Although the Dodge Challenger was among the last pony car brands presented, it had something special in the engine. Actually, the correct term would be engines, because of the wide array of powertrain options, from the small 225-cubic-inch to the respectable 426 Hemi.

The Dodge Challenger was officially introduced in 1969. The car had a long-hood platform and a two-inches longer wheelbase to create additional impression of space.

Dodge Challenger was originally offered as a two-door hardtop or convertible. Driveline choices for engines included Chrysler's TorqueFlite automatic transmission and a three- or four-speed manual. Some Challengers had the option of a heavy-duty Dana 60 differential equipped with limited-slip differential.

It was a genuine treat for car lovers, as almost everything on the car could be customized with ease. Color alternatives included all regular Dodge options that were highlighted with bumblebee stripes. Twin-scooped hoods, shaker hoods and rear deck wings could also be upgraded.

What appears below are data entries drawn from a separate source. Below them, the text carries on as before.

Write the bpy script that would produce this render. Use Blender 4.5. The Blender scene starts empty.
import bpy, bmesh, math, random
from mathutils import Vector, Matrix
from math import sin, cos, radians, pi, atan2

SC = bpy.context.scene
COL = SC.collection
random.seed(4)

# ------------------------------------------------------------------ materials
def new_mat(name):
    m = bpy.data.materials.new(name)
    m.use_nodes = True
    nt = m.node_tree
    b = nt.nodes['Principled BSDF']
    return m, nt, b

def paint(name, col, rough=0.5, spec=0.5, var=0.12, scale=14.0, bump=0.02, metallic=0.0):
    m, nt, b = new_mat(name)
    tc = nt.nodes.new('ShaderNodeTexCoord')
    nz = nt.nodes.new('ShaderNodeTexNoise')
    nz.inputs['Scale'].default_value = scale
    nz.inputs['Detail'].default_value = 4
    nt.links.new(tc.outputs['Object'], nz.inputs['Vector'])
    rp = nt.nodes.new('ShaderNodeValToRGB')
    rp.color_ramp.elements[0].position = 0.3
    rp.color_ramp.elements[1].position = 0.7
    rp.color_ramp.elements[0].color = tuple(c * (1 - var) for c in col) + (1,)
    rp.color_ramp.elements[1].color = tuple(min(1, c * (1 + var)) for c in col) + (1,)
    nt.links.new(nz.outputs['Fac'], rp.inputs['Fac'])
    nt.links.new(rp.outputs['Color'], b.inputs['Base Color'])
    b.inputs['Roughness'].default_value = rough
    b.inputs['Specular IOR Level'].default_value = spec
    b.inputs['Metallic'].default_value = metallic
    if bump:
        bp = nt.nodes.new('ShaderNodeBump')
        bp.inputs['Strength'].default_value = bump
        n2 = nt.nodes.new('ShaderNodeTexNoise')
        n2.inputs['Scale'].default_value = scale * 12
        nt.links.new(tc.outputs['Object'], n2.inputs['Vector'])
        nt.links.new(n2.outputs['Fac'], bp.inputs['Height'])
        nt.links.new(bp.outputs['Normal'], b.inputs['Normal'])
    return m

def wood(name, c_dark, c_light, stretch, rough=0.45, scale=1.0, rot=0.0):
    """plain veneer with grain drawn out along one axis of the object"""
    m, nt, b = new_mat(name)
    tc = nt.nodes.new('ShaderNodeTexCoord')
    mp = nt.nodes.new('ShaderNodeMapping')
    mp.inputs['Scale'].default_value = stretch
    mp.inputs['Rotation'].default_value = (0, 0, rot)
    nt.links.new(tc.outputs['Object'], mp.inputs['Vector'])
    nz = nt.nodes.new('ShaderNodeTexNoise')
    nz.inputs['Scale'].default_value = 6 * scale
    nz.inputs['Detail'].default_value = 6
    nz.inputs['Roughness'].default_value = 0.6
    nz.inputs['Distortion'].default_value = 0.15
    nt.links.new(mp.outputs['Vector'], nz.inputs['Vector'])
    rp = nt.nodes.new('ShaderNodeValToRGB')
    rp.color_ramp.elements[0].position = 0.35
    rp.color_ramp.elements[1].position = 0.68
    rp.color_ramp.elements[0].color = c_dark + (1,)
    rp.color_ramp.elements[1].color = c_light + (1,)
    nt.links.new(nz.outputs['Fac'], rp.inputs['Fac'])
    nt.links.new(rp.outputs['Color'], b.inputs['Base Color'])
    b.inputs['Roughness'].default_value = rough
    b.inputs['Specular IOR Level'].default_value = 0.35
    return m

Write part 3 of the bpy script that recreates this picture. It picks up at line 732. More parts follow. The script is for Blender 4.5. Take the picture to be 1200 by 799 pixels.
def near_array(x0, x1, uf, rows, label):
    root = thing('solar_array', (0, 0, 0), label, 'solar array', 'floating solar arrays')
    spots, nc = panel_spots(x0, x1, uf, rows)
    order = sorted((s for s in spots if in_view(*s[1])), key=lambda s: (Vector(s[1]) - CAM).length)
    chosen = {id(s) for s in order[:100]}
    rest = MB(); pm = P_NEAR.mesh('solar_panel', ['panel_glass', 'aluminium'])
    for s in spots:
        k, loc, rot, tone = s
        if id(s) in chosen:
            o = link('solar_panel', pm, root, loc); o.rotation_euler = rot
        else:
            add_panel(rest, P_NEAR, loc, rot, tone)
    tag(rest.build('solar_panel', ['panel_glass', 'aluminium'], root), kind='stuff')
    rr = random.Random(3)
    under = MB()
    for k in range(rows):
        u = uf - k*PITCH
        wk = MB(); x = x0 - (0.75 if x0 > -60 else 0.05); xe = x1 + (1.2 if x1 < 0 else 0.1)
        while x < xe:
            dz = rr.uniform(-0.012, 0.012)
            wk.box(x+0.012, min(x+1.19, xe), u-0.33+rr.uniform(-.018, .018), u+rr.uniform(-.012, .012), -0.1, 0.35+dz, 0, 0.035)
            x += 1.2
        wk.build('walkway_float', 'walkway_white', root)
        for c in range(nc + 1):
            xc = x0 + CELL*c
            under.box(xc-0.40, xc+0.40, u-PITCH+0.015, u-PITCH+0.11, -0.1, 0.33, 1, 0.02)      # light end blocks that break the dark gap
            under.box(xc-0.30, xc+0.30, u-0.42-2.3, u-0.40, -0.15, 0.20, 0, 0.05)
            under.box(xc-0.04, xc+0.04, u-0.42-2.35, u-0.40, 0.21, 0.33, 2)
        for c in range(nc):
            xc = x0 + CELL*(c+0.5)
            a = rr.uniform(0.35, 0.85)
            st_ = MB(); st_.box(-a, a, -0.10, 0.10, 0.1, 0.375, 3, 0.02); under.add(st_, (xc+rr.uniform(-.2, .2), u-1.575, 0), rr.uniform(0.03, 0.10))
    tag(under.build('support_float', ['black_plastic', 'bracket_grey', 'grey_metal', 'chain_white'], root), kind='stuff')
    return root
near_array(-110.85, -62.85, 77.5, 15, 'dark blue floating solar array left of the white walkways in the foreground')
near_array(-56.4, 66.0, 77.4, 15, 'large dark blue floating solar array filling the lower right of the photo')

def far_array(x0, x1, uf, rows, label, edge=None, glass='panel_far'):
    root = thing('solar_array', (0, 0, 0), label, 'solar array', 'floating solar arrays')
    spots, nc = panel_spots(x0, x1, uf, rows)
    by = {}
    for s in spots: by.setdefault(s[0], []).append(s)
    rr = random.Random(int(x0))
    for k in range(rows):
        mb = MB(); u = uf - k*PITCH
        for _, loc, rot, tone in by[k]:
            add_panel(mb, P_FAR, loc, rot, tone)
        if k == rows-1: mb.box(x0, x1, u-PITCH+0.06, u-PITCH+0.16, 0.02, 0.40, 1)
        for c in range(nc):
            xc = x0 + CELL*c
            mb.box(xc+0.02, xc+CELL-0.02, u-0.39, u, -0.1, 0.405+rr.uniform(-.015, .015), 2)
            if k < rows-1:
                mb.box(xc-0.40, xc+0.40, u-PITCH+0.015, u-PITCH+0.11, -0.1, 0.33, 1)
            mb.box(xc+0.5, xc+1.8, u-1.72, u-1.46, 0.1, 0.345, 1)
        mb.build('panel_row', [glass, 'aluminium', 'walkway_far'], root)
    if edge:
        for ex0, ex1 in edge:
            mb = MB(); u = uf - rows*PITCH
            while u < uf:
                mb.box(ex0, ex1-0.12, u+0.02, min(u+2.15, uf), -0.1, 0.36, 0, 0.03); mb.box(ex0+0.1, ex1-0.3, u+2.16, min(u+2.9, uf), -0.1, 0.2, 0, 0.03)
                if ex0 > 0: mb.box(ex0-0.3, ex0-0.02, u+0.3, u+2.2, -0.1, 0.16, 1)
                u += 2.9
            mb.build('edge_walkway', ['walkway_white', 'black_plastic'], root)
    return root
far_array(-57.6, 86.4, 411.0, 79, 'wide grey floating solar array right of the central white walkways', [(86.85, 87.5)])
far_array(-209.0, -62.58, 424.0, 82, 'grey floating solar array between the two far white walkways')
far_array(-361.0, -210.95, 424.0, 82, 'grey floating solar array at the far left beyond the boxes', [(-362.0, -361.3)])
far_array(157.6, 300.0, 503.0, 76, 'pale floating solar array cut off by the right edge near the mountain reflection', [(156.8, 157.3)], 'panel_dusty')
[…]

With Dodge being company renown for speed, Challenger went racing in its first year of production. As an interesting fact, the street edition was one of the first models which offered different size tires in the front and back. In 1970, a bit over 83,000 Dodge Challengers were sold in total. The overall success was a result from the intelligent marketing campaign, being simultaneously advertised to the general population and starring in several blockbuster movies of the time.

It is most famous for the role in a high-speed pursuit movie Vanishing Point, which became a cult favorite with muscle car fans. The following year, Dodge designers made subtle styling changes with modern modifications to the tail lamps and grille.

Two distinct lights and trademark Challenger grille painted silver on standard models were enough to keep the momentum. A wide range of trim levels, exterior colors and striping options made the Dodge Challenger easy for customers to create a special car. An additional coupe model with fixed quarter windows was added to the usual Dodge lineup.

When Environmental Protection Agency set new higher emission standards, the model had to incorporate powertrain changes. Some options were removed, while others lowered the compression ratio to achieve improved emissions. Even though Dodge Challenger lasted only five years, it became one of the most popular muscle cars in automobile history. Today, there is a large market for rare and restored models which can be sold for six-figure prices with ease.